The Beal spaceport project had run into protest from some local opposition and other organisations but it was widely backed by the private sector and tourism and other interest groups.

As Venezuela President Chavez maintained his opposition to the scheme, President Bharrat Jagdeo said he gave him a copy of the agreement with Beal Aerospace to reinforce assurances that the spaceport project did not have a military component.

Venezuela had argued the commercial satellite launch pad, which would not have been ready before 2003, may be used as a military base, will be a U.S. ``enclave'' and its security in the hands of U.S. officials.
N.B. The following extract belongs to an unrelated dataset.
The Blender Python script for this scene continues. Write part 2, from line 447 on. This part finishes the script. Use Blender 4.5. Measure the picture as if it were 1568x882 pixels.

Mr Jagdeo told a news conference in Brasilia earlier this year he gave Chavez a copy of the agreement "so that he could see for himself that there is no intention or anything written in that agreement that would allow establishment of an American base in the Essequibo area."

He said the Beal scheme had "tremendous scope for promoting the image of Guyana" helping in "name recognition" to propose the country's tourism internationally.

A private surveying firm had been awarded a $17.2M contract payable by Beal Aerospace to carry out a boundary survey of land earmarked for the commercial spaceport.

The Guyana Government was also to appoint a committee for the resettlement of about 50 families from the site.

The project at Waini was projected to employ some 500 Guyanese during construction and 200 full-time for the day-to-day operations.